A la fin des années soixante, l’abbé Michel Brion, alors secrétaire de l’évêché de Nantes, projeta de faire édifier une église de route. Celle-ci devait été située à la sortie de Nantes sur la route de Vannes, route de la côte (Saint-Nazaire, La Baule, Le Croisic) qui est extrêmement fréquentée aux fins de semaine et à la belle saison.
Il s’agissait de réaliser un lieu de culte dont la conception et l’emplacement auraient été adaptés aux comportements de fidèles dont la pratique religieuse se révélait saisonnière, irrégulière ou simplement routinière.
L’abbé Brion, dans divers ouvrages qu’il a écrit ou auxquels il a collaboré, a cherché à fonder cette orientation qui rompt avec les habitudes d’implantation au coeur des quartiers. Il rappelle ainsi que l’Eglise catholique possède une vieille tradition de hauts lieux à l’extérieur des villes et il souligne également que les chrétiens ont toujours entretenu des liens étroits avec les marchands. Il suggère donc que l’Eglise s’inspire de l’attitude du commerce qui, remarque-t-il, a toujours fait preuve d’un « ‘flair étonnant pour détecter le lieu des échanges humains’ »368. Or, comme les centres commerciaux et les hypermarchés se multiplient à cette époque à la sortie des villes, c’est logiquement aux noeuds d’échanges routiers situés à la périphérie des villes qu’il conseille de construire des « ‘églises de route’ ».

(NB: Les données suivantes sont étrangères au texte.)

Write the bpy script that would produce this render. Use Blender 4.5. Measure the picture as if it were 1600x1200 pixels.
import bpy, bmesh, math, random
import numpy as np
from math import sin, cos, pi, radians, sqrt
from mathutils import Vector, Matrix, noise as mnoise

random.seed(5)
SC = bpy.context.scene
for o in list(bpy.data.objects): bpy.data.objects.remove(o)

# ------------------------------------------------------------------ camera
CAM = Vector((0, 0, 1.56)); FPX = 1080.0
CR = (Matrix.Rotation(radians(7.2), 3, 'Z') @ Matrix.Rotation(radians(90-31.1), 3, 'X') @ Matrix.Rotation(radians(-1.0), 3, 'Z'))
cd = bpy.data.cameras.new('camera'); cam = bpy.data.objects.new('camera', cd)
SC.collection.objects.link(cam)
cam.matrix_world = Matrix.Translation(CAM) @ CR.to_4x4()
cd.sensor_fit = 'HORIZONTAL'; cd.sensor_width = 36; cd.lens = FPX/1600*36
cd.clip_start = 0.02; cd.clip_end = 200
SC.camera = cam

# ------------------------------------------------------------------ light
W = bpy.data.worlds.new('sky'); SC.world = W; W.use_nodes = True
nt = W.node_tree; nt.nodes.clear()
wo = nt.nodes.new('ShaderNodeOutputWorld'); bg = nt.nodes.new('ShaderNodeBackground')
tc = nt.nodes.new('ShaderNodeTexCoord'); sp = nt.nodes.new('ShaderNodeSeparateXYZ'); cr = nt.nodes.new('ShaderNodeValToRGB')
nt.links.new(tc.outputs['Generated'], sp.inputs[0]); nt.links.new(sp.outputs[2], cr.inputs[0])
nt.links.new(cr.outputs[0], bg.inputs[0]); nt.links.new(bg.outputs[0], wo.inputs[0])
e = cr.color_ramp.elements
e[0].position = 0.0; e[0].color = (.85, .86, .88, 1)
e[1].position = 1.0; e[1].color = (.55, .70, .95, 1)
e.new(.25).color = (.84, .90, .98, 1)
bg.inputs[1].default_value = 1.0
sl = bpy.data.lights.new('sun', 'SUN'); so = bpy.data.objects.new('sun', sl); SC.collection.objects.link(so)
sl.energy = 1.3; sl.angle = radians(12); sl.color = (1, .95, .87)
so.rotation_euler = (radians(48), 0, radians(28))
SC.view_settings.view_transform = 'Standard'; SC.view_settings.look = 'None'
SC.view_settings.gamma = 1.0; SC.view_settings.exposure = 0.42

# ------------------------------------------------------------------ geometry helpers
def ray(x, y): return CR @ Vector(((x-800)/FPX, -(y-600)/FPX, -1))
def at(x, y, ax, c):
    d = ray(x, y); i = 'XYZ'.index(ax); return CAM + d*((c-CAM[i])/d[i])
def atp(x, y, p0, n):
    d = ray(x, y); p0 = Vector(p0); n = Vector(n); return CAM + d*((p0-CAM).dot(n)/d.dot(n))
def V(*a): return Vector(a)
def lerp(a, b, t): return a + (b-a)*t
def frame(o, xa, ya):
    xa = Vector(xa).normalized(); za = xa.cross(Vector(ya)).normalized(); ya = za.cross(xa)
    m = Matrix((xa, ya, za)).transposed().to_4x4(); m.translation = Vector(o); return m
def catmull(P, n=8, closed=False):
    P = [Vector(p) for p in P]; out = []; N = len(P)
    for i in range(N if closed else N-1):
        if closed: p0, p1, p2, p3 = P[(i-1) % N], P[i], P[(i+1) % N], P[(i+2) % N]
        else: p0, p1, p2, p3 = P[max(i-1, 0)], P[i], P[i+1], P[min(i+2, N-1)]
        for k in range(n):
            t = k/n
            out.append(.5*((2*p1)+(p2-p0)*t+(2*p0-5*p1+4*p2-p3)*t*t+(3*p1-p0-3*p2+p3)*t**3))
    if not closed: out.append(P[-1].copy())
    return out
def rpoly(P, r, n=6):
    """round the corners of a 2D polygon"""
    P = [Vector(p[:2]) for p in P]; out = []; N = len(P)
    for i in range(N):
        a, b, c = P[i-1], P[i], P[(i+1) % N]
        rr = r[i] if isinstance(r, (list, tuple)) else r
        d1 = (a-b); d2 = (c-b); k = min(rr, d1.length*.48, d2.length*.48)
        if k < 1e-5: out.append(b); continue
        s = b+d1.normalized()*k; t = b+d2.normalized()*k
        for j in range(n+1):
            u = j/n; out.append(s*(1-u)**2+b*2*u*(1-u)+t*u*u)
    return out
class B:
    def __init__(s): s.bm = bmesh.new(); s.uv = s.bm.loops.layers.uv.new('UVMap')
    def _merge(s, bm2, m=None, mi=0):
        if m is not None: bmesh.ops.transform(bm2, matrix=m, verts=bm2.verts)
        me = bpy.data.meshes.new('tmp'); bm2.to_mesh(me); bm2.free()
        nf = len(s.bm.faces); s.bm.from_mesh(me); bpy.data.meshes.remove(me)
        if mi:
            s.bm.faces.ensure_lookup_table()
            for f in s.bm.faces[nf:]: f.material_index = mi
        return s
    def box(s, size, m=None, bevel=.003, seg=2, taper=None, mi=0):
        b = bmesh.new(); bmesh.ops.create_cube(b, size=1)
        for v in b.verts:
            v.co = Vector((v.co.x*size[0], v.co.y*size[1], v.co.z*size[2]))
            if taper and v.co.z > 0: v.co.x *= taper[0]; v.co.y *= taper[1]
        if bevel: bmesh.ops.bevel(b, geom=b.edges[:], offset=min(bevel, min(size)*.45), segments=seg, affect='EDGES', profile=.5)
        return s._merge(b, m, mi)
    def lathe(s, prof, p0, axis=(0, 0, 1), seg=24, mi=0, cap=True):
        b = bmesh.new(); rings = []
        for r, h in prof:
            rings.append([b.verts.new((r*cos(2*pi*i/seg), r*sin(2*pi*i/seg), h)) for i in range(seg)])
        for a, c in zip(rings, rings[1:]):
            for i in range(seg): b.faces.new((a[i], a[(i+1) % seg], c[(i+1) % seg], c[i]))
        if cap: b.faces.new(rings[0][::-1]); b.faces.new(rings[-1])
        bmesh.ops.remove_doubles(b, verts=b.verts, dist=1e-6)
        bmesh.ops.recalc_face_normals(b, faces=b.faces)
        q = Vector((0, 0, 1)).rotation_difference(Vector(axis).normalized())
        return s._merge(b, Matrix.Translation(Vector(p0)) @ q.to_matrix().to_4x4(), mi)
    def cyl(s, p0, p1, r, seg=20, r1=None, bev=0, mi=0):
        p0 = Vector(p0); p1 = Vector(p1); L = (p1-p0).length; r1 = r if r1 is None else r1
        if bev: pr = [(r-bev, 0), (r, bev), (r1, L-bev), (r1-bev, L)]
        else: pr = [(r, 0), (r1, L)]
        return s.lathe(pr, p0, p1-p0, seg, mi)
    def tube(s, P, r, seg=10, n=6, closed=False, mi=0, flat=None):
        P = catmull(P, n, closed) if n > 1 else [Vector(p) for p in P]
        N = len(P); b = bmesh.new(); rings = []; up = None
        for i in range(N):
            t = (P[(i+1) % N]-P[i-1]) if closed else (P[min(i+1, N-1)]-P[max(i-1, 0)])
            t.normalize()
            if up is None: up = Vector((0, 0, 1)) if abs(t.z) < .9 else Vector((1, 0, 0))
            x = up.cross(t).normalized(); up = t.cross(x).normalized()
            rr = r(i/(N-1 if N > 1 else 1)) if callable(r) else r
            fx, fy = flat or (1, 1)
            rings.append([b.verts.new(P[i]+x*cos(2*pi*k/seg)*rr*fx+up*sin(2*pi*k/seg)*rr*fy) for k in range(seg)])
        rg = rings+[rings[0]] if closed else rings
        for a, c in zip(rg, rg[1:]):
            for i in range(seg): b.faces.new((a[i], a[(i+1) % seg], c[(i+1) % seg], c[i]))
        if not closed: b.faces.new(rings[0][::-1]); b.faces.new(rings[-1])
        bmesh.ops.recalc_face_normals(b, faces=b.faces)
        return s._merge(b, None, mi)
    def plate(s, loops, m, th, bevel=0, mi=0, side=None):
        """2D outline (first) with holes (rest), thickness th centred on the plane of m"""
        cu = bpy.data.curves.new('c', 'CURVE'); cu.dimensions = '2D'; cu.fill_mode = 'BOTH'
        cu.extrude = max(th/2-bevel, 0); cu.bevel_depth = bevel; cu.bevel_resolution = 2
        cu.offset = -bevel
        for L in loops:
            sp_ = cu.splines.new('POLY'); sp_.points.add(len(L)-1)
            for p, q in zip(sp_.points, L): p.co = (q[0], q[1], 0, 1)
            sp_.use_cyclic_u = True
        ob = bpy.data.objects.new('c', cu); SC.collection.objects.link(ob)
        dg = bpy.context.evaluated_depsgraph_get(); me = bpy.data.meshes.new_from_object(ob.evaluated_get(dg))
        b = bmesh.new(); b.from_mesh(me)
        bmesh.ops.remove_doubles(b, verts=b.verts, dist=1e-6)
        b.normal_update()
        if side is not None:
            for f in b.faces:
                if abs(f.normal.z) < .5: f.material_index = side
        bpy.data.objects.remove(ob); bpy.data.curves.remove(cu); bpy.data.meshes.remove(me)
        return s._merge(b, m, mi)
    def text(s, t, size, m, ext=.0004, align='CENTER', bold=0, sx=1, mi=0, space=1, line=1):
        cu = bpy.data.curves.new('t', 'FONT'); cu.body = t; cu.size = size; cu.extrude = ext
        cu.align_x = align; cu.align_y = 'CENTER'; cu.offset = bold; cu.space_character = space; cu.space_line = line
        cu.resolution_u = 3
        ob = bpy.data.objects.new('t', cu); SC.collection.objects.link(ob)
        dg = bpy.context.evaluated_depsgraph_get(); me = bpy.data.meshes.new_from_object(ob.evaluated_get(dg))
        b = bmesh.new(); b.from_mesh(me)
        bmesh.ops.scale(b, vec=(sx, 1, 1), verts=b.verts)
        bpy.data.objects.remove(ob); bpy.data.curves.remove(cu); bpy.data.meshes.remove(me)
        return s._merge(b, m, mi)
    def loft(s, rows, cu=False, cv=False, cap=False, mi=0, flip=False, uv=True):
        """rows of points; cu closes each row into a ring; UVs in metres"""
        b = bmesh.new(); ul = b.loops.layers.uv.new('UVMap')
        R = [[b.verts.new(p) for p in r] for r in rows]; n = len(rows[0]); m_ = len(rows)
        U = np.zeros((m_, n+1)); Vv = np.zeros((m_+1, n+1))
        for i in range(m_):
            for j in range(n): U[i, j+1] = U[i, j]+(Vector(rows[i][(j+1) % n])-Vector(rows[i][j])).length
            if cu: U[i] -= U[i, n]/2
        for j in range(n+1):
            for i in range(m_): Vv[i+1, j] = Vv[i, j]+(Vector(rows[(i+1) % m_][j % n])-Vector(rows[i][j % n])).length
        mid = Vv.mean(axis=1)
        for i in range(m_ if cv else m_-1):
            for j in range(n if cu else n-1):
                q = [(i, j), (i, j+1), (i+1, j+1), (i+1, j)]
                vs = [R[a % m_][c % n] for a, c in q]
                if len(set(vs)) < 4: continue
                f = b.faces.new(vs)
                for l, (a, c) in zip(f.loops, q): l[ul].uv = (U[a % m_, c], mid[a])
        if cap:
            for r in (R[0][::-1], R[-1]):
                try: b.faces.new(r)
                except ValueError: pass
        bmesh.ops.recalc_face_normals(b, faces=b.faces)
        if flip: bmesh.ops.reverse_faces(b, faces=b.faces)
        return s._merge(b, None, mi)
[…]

Ces « églises de route » auraient principalement eu pour objet d’accueillir « ‘les chrétiens d’observance traditionnelle gagnés, de façon générale ou occasionnelle, à la civilisation du bitume ’»369.
« Le projet d’église de route de Nantes n’a pas abouti bien que nous ayons été propriétaire d’un terrain de grande taille dont le prix d’acquisition avait été très avantageux », précise l’abbé Brion, « ‘en effet, l’idée de concevoir une église de route a suscité une opposition radicale. La majorité des prêtres concernés estimaient qu’il fallait se soucier prioritairement des chrétiens militants de l’Action Catholique et qu’il n’était pas nécessaire d’investir en direction d’un public de semblables pratiquants : ce qu’on appelle la religion populaire n’était pas à l’ordre du jour dans les esprits !’ »370.
Michel Brion, La religion vécue des Français, 1972, p. 112.
Ibid.
Abbé Michel Brion, propos recueillis lors d’un entretien téléphonique avec l’auteur le 14 avril 2000.